* START *

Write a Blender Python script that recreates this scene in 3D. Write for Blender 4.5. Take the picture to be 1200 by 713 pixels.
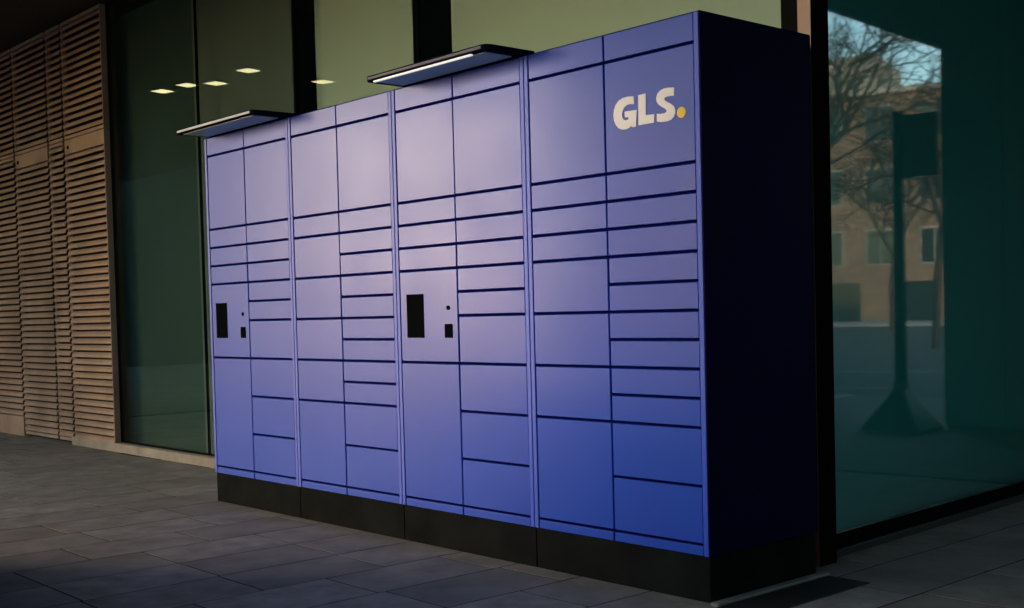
import bpy, bmesh, math, random
from mathutils import Vector, Matrix
random.seed(7)
S = bpy.context.scene
for o in list(bpy.data.objects):
    bpy.data.objects.remove(o)
C = bpy.data.collections.new('place'); S.collection.children.link(C)
R = math.radians

# ------------------------------------------------------------------ camera
YAW, PITCH, ROLL = 0.845789690, -0.0341881456, -0.0254654846
cam = bpy.data.cameras.new('camera'); camo = bpy.data.objects.new('camera', cam); C.objects.link(camo)
fwd = Vector((-math.sin(YAW)*math.cos(PITCH), math.cos(YAW)*math.cos(PITCH), math.sin(PITCH)))
rgt = Vector((math.cos(YAW), math.sin(YAW), 0)); upv = rgt.cross(fwd)
r2 = math.cos(ROLL)*rgt + math.sin(ROLL)*upv
u2 = -math.sin(ROLL)*rgt + math.cos(ROLL)*upv
M = Matrix((r2, u2, -fwd)).transposed().to_4x4(); M.translation = Vector((6.87789, -3.59239, 1.13820))
camo.matrix_world = M
cam.sensor_fit = 'HORIZONTAL'; cam.sensor_width = 36.0; cam.lens = 1416.12/1200*36
cam.shift_y = 57.05/1200
cam.clip_start = 0.05; cam.clip_end = 2000
S.camera = camo

# ------------------------------------------------------------------ sky, sun, exposure
SUN_EL = R(6.8); SUN_DIR = Vector((-0.822, -0.570, 0)).normalized()   # horizontal direction towards the sun
w = bpy.data.worlds.new('World'); S.world = w; w.use_nodes = True
nt = w.node_tree; nt.nodes.clear()
bg = nt.nodes.new('ShaderNodeBackground'); sky = nt.nodes.new('ShaderNodeTexSky'); wo = nt.nodes.new('ShaderNodeOutputWorld')
sky.sky_type = 'NISHITA'; sky.sun_disc = False; sky.sun_elevation = SUN_EL
sky.sun_rotation = math.atan2(SUN_DIR.x, SUN_DIR.y)
sky.air_density = 0.9; sky.dust_density = 1.3; sky.ozone_density = 1.2
bg.inputs[1].default_value = 0.15
nt.links.new(sky.outputs[0], bg.inputs[0]); nt.links.new(bg.outputs[0], wo.inputs[0])
sl = bpy.data.lights.new('sun', 'SUN'); so = bpy.data.objects.new('sun', sl); C.objects.link(so)
sl.energy = 0.55; sl.angle = R(17); sl.color = (1.0, 0.86, 0.79)
to_sun = Vector((SUN_DIR.x*math.cos(SUN_EL), SUN_DIR.y*math.cos(SUN_EL), math.sin(SUN_EL)))
so.rotation_euler = to_sun.to_track_quat('Z', 'Y').to_euler(); so.location = (-20, -30, 30)
vs = S.view_settings; vs.view_transform = 'Standard'; vs.look = 'None'; vs.exposure = 2.2; vs.gamma = 1.0
vs.use_curve_mapping = False
S.render.engine = 'CYCLES'
S.cycles.max_bounces = 8; S.cycles.diffuse_bounces = 4; S.cycles.glossy_bounces = 4
S.cycles.transparent_max_bounces = 16
S.cycles.sample_clamp_indirect = 4.0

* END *

• _EXERCISE AIM_
Go from the first line of the data above to the line containing "R = math.radians" and retype exactly those lines, both included, but none of the pictures.

• _EXERCISE ANSWER_
Write a Blender Python script that recreates this scene in 3D. Write for Blender 4.5. Take the picture to be 1200 by 713 pixels.
import bpy, bmesh, math, random
from mathutils import Vector, Matrix
random.seed(7)
S = bpy.context.scene
for o in list(bpy.data.objects):
    bpy.data.objects.remove(o)
C = bpy.data.collections.new('place'); S.collection.children.link(C)
R = math.radians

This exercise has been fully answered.